**Available data:**

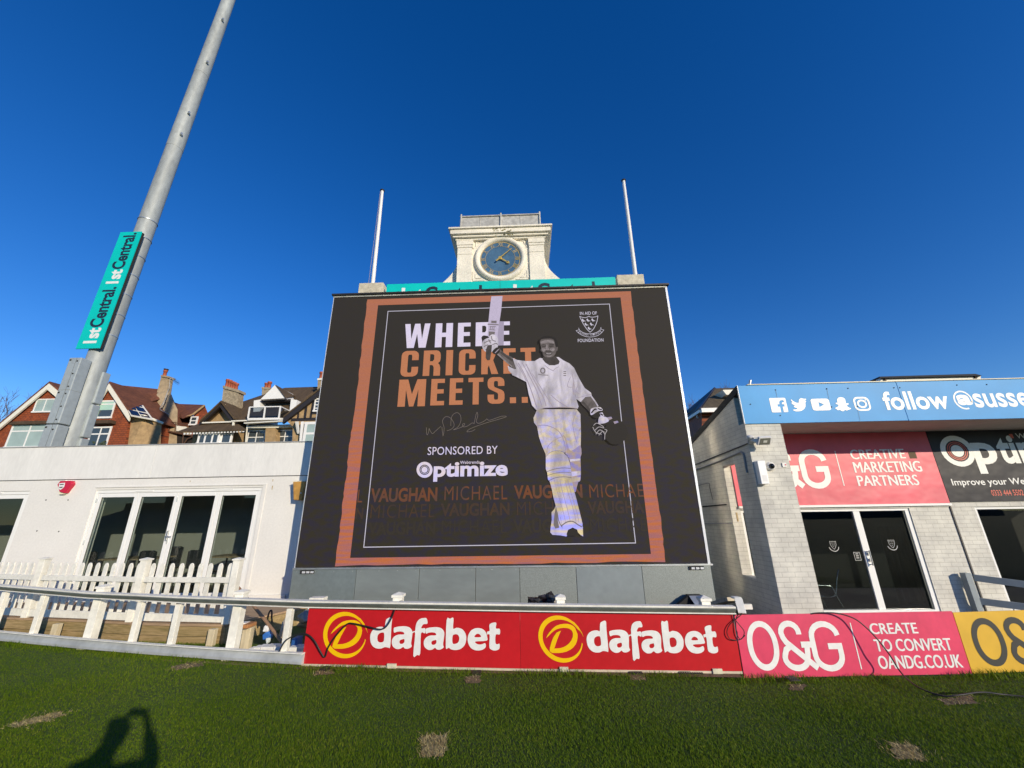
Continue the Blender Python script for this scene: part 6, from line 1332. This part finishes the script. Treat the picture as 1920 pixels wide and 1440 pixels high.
for k in range(5):
    c = b0.lerp(b1, .12+.19*k); hgt = (.05, .06, .10, .13, .08)[k]
    mb.hull([c+Vector((random.uniform(-.09, .09), random.uniform(-.08, .08), random.uniform(-.05, hgt))) for _ in range(22)])
tag(mb.build('bin_bag', M('black_plastic', (.015, .015, .017), .35, bump=.6, bs=18)), 'crumpled black plastic bag behind the rail above the right red board', 'bag')
t = thing('electrical_box', 'grey open metal box against the screen base, near its right end', 'box', P(1300, 1130, 7.9))
x0, x1, z0, z1 = R4(1294, 1320, 1117, 1140, 7.95)
part('casing', [dark_gap, galv, red_box], t, lambda m: (m.box(x0, x1, 7.97, 8.13, z0, z1, 0), m.prism([(x0, 7.96, z1), (x1, 7.96, z1), (x1, 7.80, z0+.02), (x0+.06, 7.80, z0+.02)], (0, -.01, -.01), 1), m.box(x1-.12, x1-.02, 7.76, 7.78, z0+.02, z0+.05, 2)))
part('side', dark_gap, t, lambda m: m.prism([(x0, 7.97, z1), (x0-.28, 7.97, z0), (x0, 7.97, z0)], (0, .1, 0)))
mb = MB(); mb.obox(P(1337, 1133, 7.2), P(1377, 1123, 6.6), .22, .05); tag(mb.build('plank', timber_pale, bevel=.004), 'pale timber plank leaning behind the rail by the white bracket', 'plank')
mb = MB(); x0, x1, z0, z1 = R4(1390, 1411, 1133, 1143, 6.6); mb.box(x0, x1, 6.6, 6.65, z0, z1); tag(mb.build('white_block', white_weathered, bevel=.003), 'small white painted timber end behind the pink board corner', 'block')
mb = MB(); x0, x1, z0, z1 = R4(579, 606, 1121, 1129, 7.0); mb.box(x0, x1, 7.0, 7.15, z0-.1, z1); tag(mb.build('white_crate_lid', white_weathered, bevel=.004), 'small white box top behind the rail at the left red board', 'box')
# clutter beside the deck
mb = MB(); mb.tube([P(446.5, 1101, 7.2), P(487, 1150, 6.75), P(529, 1204, 6.2)], .022, 8); tag(mb.build('wooden_pole', M('brown_pole', (.34, .20, .11), .7, n=.2, ns=6, stretch=(1, 1, .2)), ), 'brown wooden pole leaning across the gap beside the deck', 'pole')
mb = MB(); mb.box(*R4(452, 467, 1177, 1216, 6.5)[:2], 6.5, 6.6, -.02, R4(452, 467, 1177, 1216, 6.5)[3]); tag(mb.build('timber_post', timber_pale, bevel=.005), 'short pale timber post at the right corner of the deck', 'post')
mb = MB(); x0, x1, z0, z1 = R4(447, 469, 1170, 1177, 6.45); mb.box(x0, x1, 6.4, 6.6, z0, z1); tag(mb.build('timber_offcut', M('orange_timber', (.42, .19, .07), .8, n=.2, ns=8), bevel=.004), 'orange brown timber offcut on the short post by the deck', 'timber')
mb = MB(); x0, x1, z0, z1 = R4(445, 464, 1166, 1171, 6.5); mb.hull([(x0, 6.4, z0), (x1, 6.45, z0), (x1-.02, 6.6, z0+.02), (x0+.05, 6.6, z0+.02), (x0, 6.4, z0+.025), (x1, 6.45, z0+.03)]); tag(mb.build('white_tile', white_paint), 'broken white slab on top of the orange timber offcut', 'slab')
rock = M('pale_rubble', (.46, .40, .31), .9, n=.25, ns=8, bump=.6, bs=14); rockg = M('grey_sheet', (.33, .32, .29), .85, n=.25, ns=6, bump=.5, bs=10)
def lump(name, q, Y, d, m, lab, cat, n=40, sd=1):
    x0, x1, z0, z1 = R4(*q, Y); r = random.Random(sd); mb = MB(); pts = []
    for _ in range(n): 
        v = Vector((r.gauss(0, 1), r.gauss(0, 1), r.gauss(0, 1))).normalized(); pts.append(((x0+x1)/2+v.x*(x1-x0)/2*1.08, Y+d/2+v.y*d/2, max(-.01, (z0+z1)/2+v.z*(z1-z0)/2*1.08)))
    mb.hull(pts); return tag(mb.build(name, m, bevel=.012), lab, cat)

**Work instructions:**
The material above must be printed exactly, with its pictures left out.

**Task answer:**
Continue the Blender Python script for this scene: part 6, from line 1332. This part finishes the script. Treat the picture as 1920 pixels wide and 1440 pixels high.
for k in range(5):
    c = b0.lerp(b1, .12+.19*k); hgt = (.05, .06, .10, .13, .08)[k]
    mb.hull([c+Vector((random.uniform(-.09, .09), random.uniform(-.08, .08), random.uniform(-.05, hgt))) for _ in range(22)])
tag(mb.build('bin_bag', M('black_plastic', (.015, .015, .017), .35, bump=.6, bs=18)), 'crumpled black plastic bag behind the rail above the right red board', 'bag')
t = thing('electrical_box', 'grey open metal box against the screen base, near its right end', 'box', P(1300, 1130, 7.9))
x0, x1, z0, z1 = R4(1294, 1320, 1117, 1140, 7.95)
part('casing', [dark_gap, galv, red_box], t, lambda m: (m.box(x0, x1, 7.97, 8.13, z0, z1, 0), m.prism([(x0, 7.96, z1), (x1, 7.96, z1), (x1, 7.80, z0+.02), (x0+.06, 7.80, z0+.02)], (0, -.01, -.01), 1), m.box(x1-.12, x1-.02, 7.76, 7.78, z0+.02, z0+.05, 2)))
part('side', dark_gap, t, lambda m: m.prism([(x0, 7.97, z1), (x0-.28, 7.97, z0), (x0, 7.97, z0)], (0, .1, 0)))
mb = MB(); mb.obox(P(1337, 1133, 7.2), P(1377, 1123, 6.6), .22, .05); tag(mb.build('plank', timber_pale, bevel=.004), 'pale timber plank leaning behind the rail by the white bracket', 'plank')
mb = MB(); x0, x1, z0, z1 = R4(1390, 1411, 1133, 1143, 6.6); mb.box(x0, x1, 6.6, 6.65, z0, z1); tag(mb.build('white_block', white_weathered, bevel=.003), 'small white painted timber end behind the pink board corner', 'block')
mb = MB(); x0, x1, z0, z1 = R4(579, 606, 1121, 1129, 7.0); mb.box(x0, x1, 7.0, 7.15, z0-.1, z1); tag(mb.build('white_crate_lid', white_weathered, bevel=.004), 'small white box top behind the rail at the left red board', 'box')
# clutter beside the deck
mb = MB(); mb.tube([P(446.5, 1101, 7.2), P(487, 1150, 6.75), P(529, 1204, 6.2)], .022, 8); tag(mb.build('wooden_pole', M('brown_pole', (.34, .20, .11), .7, n=.2, ns=6, stretch=(1, 1, .2)), ), 'brown wooden pole leaning across the gap beside the deck', 'pole')
mb = MB(); mb.box(*R4(452, 467, 1177, 1216, 6.5)[:2], 6.5, 6.6, -.02, R4(452, 467, 1177, 1216, 6.5)[3]); tag(mb.build('timber_post', timber_pale, bevel=.005), 'short pale timber post at the right corner of the deck', 'post')
mb = MB(); x0, x1, z0, z1 = R4(447, 469, 1170, 1177, 6.45); mb.box(x0, x1, 6.4, 6.6, z0, z1); tag(mb.build('timber_offcut', M('orange_timber', (.42, .19, .07), .8, n=.2, ns=8), bevel=.004), 'orange brown timber offcut on the short post by the deck', 'timber')
mb = MB(); x0, x1, z0, z1 = R4(445, 464, 1166, 1171, 6.5); mb.hull([(x0, 6.4, z0), (x1, 6.45, z0), (x1-.02, 6.6, z0+.02), (x0+.05, 6.6, z0+.02), (x0, 6.4, z0+.025), (x1, 6.45, z0+.03)]); tag(mb.build('white_tile', white_paint), 'broken white slab on top of the orange timber offcut', 'slab')
rock = M('pale_rubble', (.46, .40, .31), .9, n=.25, ns=8, bump=.6, bs=14); rockg = M('grey_sheet', (.33, .32, .29), .85, n=.25, ns=6, bump=.5, bs=10)
def lump(name, q, Y, d, m, lab, cat, n=40, sd=1):
    x0, x1, z0, z1 = R4(*q, Y); r = random.Random(sd); mb = MB(); pts = []
    for _ in range(n): 
        v = Vector((r.gauss(0, 1), r.gauss(0, 1), r.gauss(0, 1))).normalized(); pts.append(((x0+x1)/2+v.x*(x1-x0)/2*1.08, Y+d/2+v.y*d/2, max(-.01, (z0+z1)/2+v.z*(z1-z0)/2*1.08)))
    mb.hull(pts); return tag(mb.build(name, m, bevel=.012), lab, cat)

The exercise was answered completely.